In his address in Toronto, the Aga Khan observed that the world has become so interconnected through communication networks that whatever happens anywhere is soon known—and often imitated— everywhere, and social and political movements spread like wildfire. At the time of his talk, the protests in Tunisia were just beginning to be widely known, and the unrest in Egypt, Libya, Bahrain and Yemen had not yet unfolded, nor had the massive protests in Wisconsin—the largest since the protests against the Vietnam war in the 1960s and ’70s. Given how rapidly cataclysmic change can take place around the world, he said, we human beings do not have much time to learn the important message that love is a much better strategy for survival and well-being than animosity.
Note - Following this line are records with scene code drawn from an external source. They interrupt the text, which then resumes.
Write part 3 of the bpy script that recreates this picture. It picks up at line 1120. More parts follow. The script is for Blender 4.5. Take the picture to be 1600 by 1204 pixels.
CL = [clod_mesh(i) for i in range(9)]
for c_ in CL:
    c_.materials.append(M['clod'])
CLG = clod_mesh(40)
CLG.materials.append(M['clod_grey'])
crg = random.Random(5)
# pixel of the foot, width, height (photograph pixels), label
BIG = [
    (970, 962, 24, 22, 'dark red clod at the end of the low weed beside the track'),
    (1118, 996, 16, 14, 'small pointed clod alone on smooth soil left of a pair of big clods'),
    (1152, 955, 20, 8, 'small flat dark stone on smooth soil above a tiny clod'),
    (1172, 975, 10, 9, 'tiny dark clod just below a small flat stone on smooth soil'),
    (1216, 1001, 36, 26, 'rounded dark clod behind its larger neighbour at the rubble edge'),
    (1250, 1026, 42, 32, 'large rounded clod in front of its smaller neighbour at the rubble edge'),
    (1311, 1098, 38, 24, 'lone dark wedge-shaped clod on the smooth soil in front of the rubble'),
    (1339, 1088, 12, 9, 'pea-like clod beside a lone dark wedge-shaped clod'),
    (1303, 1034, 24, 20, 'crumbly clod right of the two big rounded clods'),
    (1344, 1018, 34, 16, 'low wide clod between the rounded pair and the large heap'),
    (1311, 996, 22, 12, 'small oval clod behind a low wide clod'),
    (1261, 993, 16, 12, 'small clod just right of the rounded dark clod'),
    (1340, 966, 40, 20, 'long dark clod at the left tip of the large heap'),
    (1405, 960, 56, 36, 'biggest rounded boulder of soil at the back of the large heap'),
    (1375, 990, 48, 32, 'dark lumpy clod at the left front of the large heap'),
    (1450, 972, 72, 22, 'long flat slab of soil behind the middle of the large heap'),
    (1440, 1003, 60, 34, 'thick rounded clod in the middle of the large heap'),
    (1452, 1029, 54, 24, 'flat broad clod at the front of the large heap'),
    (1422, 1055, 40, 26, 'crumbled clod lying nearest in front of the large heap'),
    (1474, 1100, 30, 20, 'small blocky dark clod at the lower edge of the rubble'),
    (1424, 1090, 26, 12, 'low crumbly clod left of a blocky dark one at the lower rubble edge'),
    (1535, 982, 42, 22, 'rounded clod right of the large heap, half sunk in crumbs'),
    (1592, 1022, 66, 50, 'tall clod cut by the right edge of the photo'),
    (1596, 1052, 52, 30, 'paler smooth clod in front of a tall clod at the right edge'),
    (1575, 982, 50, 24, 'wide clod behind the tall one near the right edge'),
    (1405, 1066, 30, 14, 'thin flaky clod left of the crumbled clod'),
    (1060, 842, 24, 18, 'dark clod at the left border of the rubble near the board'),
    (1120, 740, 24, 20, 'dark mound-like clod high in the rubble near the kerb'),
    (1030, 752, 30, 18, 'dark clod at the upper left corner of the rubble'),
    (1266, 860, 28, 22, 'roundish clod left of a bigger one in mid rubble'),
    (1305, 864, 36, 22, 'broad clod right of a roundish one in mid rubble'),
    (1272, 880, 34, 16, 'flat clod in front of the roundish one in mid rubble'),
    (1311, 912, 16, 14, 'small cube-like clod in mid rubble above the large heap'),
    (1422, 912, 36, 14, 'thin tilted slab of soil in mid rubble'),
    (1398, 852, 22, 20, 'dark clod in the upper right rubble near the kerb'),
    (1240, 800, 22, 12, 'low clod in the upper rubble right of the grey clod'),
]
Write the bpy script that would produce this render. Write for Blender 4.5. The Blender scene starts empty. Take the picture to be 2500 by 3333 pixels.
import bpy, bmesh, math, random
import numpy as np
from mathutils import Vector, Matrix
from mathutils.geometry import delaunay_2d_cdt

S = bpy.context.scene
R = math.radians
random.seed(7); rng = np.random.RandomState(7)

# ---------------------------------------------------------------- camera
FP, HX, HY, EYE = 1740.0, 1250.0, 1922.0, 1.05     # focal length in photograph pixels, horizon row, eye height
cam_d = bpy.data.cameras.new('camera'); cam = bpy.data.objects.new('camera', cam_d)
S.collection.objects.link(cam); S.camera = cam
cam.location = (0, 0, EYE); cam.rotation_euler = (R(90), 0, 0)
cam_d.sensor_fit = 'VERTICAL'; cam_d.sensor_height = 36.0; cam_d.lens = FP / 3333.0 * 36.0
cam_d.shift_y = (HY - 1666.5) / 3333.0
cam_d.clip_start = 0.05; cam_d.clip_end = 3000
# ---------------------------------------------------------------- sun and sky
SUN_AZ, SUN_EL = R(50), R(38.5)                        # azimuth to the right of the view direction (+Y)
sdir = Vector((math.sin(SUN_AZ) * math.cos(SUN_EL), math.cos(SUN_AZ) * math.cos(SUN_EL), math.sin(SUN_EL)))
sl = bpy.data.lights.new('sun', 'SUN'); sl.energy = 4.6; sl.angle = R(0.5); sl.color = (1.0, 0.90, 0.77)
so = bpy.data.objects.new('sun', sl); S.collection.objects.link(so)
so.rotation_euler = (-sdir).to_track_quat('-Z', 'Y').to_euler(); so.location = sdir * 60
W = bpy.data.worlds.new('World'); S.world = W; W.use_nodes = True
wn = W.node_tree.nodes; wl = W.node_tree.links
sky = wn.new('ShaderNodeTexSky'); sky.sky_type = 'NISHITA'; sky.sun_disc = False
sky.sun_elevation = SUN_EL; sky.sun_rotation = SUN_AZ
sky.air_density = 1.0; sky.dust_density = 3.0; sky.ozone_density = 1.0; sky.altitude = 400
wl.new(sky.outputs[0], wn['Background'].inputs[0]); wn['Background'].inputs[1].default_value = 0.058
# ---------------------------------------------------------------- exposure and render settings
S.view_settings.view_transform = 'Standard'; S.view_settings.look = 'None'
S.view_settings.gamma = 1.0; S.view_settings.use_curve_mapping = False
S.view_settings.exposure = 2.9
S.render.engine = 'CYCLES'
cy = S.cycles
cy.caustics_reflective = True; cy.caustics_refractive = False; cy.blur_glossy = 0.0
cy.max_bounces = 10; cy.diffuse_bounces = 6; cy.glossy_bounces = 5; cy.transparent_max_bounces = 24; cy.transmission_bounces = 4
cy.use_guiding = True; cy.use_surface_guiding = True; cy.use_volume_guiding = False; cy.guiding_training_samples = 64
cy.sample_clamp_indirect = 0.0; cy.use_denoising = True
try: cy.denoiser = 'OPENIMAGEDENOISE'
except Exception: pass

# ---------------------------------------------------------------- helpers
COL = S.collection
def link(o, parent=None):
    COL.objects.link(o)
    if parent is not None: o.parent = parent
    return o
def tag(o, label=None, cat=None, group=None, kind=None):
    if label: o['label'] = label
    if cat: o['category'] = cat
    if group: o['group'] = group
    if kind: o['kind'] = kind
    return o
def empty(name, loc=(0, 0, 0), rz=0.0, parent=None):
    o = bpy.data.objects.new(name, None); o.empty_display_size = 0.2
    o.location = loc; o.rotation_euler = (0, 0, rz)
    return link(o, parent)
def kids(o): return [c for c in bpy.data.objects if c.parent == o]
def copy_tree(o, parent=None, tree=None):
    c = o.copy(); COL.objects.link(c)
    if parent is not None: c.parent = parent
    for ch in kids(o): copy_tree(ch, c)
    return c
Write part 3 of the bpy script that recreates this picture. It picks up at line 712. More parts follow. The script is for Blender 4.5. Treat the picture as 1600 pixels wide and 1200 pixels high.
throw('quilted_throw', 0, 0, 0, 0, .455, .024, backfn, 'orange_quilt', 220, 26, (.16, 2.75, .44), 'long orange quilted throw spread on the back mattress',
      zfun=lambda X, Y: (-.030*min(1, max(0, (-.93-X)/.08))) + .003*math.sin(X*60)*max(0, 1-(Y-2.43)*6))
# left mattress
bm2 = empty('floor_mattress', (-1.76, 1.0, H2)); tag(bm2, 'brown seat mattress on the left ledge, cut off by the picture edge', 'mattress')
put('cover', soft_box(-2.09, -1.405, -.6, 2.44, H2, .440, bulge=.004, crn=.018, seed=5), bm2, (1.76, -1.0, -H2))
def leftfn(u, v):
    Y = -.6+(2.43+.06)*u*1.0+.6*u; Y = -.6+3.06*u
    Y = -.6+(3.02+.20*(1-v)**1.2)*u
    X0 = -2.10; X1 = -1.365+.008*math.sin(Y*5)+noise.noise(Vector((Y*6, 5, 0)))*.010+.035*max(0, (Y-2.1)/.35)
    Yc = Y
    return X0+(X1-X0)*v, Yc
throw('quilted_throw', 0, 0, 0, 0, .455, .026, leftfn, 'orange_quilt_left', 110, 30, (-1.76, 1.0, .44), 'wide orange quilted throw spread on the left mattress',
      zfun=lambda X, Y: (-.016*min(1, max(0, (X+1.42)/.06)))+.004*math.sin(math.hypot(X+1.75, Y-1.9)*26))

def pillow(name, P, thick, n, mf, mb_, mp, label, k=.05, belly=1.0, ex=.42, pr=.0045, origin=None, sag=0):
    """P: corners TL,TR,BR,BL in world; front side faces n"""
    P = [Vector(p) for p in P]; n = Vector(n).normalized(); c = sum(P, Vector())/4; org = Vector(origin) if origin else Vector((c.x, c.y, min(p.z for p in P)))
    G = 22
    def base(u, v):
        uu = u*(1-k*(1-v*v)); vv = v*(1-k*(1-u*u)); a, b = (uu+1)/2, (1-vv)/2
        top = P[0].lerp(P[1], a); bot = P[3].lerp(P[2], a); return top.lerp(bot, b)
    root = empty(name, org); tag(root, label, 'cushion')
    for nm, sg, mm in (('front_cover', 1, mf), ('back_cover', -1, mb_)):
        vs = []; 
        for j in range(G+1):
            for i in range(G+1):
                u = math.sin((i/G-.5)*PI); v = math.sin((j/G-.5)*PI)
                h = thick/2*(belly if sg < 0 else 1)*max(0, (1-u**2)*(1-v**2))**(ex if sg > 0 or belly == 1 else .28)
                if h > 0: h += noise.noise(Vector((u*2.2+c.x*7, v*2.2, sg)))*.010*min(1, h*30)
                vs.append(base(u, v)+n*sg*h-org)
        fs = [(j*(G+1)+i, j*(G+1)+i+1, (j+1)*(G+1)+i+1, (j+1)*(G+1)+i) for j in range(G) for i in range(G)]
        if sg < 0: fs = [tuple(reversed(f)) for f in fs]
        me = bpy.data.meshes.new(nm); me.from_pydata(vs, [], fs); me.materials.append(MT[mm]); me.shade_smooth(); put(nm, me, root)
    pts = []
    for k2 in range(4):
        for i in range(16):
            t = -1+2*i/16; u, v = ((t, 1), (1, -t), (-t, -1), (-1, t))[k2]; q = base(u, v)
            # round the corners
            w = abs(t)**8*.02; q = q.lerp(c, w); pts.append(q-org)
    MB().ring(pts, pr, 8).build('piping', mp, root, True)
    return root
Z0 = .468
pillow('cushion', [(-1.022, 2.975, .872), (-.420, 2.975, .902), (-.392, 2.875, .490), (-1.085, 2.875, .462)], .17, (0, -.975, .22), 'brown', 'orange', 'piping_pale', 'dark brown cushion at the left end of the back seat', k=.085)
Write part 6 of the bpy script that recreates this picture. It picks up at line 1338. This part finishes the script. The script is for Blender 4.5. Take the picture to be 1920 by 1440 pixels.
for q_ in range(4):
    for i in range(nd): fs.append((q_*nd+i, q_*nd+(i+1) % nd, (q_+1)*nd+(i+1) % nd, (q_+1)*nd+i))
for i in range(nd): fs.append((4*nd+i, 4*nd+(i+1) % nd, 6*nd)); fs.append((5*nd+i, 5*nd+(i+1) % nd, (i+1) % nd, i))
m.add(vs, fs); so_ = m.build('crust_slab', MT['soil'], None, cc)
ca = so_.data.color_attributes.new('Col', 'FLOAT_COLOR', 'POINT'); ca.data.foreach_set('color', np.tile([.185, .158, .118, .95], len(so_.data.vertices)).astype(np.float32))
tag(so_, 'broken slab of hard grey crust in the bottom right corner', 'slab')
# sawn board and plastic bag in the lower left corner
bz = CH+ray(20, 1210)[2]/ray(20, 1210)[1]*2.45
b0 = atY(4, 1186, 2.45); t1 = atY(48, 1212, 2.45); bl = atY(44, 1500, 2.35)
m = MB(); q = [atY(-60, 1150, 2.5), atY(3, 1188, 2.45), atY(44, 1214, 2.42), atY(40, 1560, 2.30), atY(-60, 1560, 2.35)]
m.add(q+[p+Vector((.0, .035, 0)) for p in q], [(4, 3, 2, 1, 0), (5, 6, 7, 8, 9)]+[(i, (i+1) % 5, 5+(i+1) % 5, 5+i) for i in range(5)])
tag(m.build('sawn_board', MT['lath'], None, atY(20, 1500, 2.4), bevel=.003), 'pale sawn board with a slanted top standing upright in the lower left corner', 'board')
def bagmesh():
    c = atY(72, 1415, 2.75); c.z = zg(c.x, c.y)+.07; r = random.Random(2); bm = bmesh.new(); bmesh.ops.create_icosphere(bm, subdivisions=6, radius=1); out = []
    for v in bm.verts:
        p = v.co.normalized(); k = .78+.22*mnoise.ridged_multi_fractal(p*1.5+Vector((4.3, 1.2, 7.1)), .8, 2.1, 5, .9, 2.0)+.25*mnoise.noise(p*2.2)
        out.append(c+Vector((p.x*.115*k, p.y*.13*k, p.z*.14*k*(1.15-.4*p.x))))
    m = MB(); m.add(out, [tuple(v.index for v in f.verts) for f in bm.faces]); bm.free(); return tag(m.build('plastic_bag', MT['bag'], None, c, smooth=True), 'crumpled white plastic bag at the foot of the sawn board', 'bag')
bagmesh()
Given the efficiency of the technology of destruction now distributed around the world, failure to find our way back to civilization could quickly bring our unruly species to an end.
As the celebration of the birth of Ramakrishna takes place in Vedanta centers around the world, it is a time to reflect on his words and deeds, and on the words and example of the Aga Khan, and on the words and teachings of all men and women who have lived and died to establish peace and harmony and justice for all living beings on this earth. In the spirit of Ramakrishna, I personally find myself reflecting on the words of George Fox, written in a letter from prison in England in 1656, a time when men and women lost their lives or, like Fox, were imprisoned for following the “wrong” sort of Christianity:
…be patterns, be examples in all countries, places, islands, nations, wherever you come; that your life and conduct may preach among all sorts of people, and to them. Then you will come to walk cheerfully over the world, answering that of God in every one; whereby in them ye may be a blessing, and make the witness of God in them to bless you: then to the Lord God you shall be a sweet savour, and a blessing.